One of the signatories to the Declaration of Independence of the United States in 1776 was John Morton (1724-1777). He was descended from settlers who had moved to Sweden from Finland (at that time a Swedish province) in the 1500s and 1600s, to work as slash-and-burn laborers in the forest. Over ten thousand Finns, the majority of them from the Savo region, settled during that period in the forests of central Sweden, and later also spread over the border into Norway. In 1653, one of these settlers, John Morton’s great-grandfather Mårten Mårtensson, left to join the colony of New Sweden (Nya Sverige) on the Delaware River. Over half of the Swedish subjects who settled in New Sweden came from this Finnish ethnic background.
In the mid-1700s, John Morton emerged as one of the leading political figures in Pennsylvania, into which New Sweden had been absorbed in the later 1600s. He died in 1777, the year following the Declaration of Independence, still relatively young, but with a distinguished career behind him in many positions of public responsibility.

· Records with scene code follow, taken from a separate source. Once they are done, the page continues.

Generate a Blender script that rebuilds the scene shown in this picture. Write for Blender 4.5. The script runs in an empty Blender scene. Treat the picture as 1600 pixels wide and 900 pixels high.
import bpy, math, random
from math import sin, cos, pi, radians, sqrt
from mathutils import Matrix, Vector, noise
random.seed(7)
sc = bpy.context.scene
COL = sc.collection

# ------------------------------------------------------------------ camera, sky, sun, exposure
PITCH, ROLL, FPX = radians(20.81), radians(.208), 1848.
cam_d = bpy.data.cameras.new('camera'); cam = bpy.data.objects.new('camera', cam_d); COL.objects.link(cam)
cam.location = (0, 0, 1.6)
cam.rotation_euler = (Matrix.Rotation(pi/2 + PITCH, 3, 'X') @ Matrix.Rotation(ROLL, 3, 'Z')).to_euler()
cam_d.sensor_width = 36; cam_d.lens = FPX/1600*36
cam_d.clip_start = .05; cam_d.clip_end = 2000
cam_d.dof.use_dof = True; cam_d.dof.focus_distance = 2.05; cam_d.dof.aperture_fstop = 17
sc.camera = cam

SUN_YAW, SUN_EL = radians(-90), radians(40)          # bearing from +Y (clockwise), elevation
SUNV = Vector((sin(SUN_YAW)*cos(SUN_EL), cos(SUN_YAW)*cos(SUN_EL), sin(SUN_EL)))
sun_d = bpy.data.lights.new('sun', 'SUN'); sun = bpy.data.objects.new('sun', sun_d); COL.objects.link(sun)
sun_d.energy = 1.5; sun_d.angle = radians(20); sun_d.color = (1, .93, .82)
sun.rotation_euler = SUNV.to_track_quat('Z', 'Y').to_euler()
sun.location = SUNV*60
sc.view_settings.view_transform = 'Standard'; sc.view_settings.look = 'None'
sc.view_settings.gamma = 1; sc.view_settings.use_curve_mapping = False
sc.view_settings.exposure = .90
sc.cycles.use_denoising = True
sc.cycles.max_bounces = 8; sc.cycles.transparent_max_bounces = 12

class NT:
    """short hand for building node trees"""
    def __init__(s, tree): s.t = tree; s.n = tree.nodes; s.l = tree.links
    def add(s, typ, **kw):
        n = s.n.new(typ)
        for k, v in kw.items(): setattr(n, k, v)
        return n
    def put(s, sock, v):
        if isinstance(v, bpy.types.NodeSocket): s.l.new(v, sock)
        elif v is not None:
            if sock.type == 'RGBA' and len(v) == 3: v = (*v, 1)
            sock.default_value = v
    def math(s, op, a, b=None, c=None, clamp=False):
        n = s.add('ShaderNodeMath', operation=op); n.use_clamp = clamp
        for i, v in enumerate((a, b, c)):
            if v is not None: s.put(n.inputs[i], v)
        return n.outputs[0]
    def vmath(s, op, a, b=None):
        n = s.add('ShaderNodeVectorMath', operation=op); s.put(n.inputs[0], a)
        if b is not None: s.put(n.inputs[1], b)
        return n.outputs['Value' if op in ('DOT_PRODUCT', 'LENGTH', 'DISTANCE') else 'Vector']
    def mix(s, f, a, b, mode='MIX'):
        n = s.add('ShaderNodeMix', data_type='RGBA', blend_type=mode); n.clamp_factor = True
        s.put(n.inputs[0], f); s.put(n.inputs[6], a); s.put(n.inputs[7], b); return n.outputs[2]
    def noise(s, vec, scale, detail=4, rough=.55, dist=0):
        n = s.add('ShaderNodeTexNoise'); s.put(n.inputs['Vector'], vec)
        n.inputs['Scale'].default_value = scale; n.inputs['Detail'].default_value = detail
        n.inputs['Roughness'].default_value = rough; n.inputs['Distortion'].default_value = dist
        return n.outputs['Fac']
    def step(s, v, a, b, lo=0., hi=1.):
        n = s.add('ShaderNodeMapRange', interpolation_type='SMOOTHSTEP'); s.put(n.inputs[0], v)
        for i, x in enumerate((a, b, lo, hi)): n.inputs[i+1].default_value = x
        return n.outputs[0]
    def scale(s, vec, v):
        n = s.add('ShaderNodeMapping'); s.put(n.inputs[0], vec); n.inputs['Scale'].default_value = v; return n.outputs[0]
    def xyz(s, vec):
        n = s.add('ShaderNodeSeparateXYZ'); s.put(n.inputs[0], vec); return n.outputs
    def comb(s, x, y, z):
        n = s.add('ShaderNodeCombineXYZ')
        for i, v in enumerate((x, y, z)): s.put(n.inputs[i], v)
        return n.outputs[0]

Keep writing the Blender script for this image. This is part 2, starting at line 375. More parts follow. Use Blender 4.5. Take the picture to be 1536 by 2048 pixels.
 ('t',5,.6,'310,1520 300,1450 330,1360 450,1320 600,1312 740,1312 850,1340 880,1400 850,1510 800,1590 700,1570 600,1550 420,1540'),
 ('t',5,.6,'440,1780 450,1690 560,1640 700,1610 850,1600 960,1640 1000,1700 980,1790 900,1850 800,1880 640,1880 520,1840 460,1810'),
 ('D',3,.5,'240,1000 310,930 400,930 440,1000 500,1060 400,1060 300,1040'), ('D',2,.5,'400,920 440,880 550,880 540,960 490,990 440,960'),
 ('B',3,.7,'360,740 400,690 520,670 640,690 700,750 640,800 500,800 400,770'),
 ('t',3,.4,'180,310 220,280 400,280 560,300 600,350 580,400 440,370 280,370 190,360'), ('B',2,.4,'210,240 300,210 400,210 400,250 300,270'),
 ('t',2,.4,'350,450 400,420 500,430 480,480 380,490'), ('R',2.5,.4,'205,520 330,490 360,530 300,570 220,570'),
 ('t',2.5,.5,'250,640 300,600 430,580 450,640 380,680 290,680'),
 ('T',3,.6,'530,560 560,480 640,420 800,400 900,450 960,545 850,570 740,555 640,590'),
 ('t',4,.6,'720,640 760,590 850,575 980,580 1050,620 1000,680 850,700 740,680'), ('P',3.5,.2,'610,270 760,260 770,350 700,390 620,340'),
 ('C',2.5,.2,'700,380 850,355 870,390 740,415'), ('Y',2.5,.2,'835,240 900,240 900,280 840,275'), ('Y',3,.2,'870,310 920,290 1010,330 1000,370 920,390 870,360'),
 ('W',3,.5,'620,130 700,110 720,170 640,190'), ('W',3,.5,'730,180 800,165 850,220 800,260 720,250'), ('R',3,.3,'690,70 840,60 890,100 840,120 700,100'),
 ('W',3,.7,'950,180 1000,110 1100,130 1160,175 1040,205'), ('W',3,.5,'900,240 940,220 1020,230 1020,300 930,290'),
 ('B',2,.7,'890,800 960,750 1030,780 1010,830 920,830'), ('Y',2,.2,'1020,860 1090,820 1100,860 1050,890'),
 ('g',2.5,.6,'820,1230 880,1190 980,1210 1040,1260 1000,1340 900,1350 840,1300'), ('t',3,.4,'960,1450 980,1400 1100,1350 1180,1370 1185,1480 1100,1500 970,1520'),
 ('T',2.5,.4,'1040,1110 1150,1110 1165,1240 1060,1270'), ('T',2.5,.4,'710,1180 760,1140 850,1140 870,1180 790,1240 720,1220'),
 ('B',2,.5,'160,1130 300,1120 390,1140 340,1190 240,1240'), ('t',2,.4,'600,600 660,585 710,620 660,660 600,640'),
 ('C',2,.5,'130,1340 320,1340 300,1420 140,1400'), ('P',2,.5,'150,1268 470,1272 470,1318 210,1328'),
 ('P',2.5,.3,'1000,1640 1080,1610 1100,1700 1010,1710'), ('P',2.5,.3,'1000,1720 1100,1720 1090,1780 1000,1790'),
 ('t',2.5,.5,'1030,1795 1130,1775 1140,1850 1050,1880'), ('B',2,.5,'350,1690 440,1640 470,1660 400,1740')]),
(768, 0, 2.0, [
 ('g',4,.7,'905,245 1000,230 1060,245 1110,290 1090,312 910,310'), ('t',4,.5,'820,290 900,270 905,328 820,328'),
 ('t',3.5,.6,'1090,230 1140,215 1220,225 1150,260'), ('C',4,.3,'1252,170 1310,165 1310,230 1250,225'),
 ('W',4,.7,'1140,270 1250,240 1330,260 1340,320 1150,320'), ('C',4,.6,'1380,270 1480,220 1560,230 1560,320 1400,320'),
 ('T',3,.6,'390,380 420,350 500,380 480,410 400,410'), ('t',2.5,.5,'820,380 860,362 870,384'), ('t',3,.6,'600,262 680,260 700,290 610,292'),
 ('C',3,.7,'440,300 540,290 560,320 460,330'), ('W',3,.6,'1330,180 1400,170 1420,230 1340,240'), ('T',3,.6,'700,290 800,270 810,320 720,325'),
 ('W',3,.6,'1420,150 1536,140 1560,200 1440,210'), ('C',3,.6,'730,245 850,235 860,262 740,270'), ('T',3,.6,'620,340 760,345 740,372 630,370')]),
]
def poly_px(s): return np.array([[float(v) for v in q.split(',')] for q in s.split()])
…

Thus John Morton became in 1776 one of the Founding Fathers of the United States. In recent years, there has been a renewal of interest in these men. In addition to his influential standing in Pennsylvania, where he served in many positions in local government, for example in the judicial and revenue departments, Morton also served as the Chairman of the Continental Congress committee charged with drafting the constitution for the new country; but as a consequence of his early death, he has been largely overshadowed by such prominent contemporary figures as Benjamin Franklin.
In advance of the Continental Congress, when Pennsylvania’s representatives gathered to decide on the colony’s position, the voting was evenly divided, and it was John Morton’s vote which decided the outcome in favor of independence. It is known that he had not initially been a strong supporter of independence, and had carefully deliberated on the potentially serious consequences of the Declaration before deciding to cast his vote in favor.